Pero detrás de ese cyborg impresionante había ideas para compartir, cuentos para contar. Preguntas como por qué estamos aquí, de dónde venimos, cuánto duraremos; ésas que nos dan tortícolis de solo pensarlas.
Y vaya si pateó el tablero: en 1988, cuando aún estaba fresco el recuerdo del Cosmos saganiano, su Breve Historia del Tiempo vino a romper todo, y aún hoy es objeto de estudio en la Academia de Comunicación de la Ciencia. Hasta se le da un nombre: el síndrome Hawking corresponde a aquellos productos de divulgación científica que son un exitazo… aun cuando sean casi incomprensibles para el público general. Y así fue: había que tenerlo, salir a la calle con el libro bajo el brazo y con la tapa mirando para afuera, como diciendo “mirá lo que estoy leyendo”.
Diez millones de ejemplares y 35 idiomas más tarde, el misterio continúa: la fascinación de pasearse por el Universo, sin entender demasiado de qué se trata. Siguió con El Universo en una cáscara de nuez (allá lejos y hace tiempo), otra Brevísima Historia del Tiempo, su nombre gigante e icónico en una edición de textos de Albert Einstein y, más recientemente, el libro infantil Jorge y la Búsqueda del Tesoro Cósmico.
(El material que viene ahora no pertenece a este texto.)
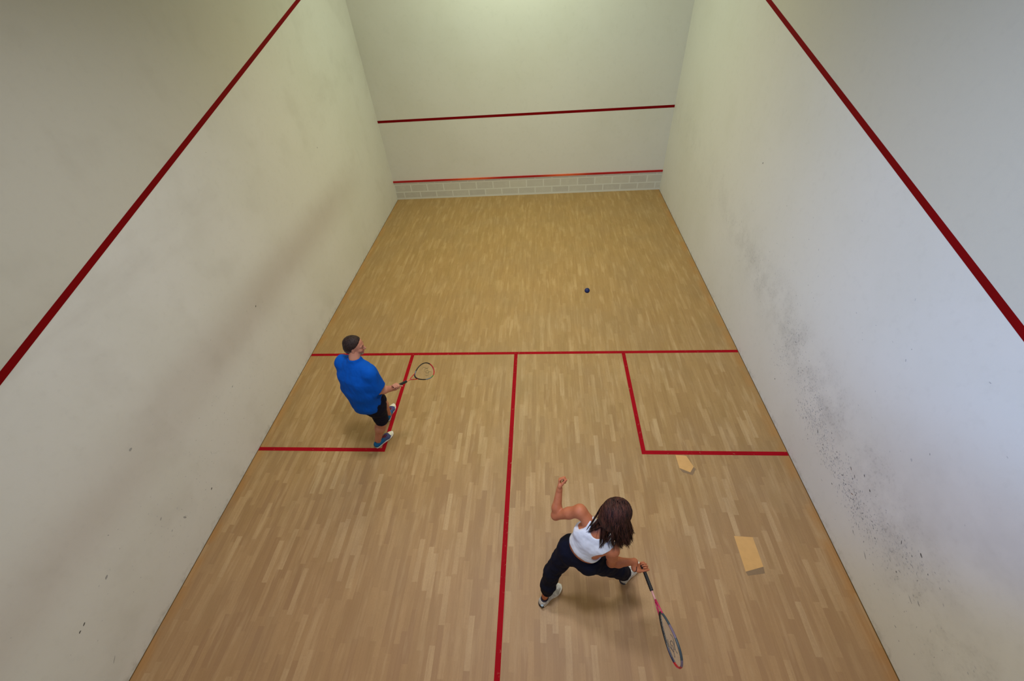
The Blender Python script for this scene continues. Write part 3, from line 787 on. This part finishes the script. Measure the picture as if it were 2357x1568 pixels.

Todo condimentado con testimonios polémicos sobre nuestro rol en el espacio, la muerte, el riesgo de encontrarnos con extraterrestres y sus exóticas apuestas con sus amigotes científicos.
Con su inolvidable figura, su voz digital y su entusiasmo por querer saber, Stephen Hawking le hizo mucho bien al contagio de la ciencia, de las preguntas, de las ideas sin límite. Homero, y nosotros, lo vamos a extrañar.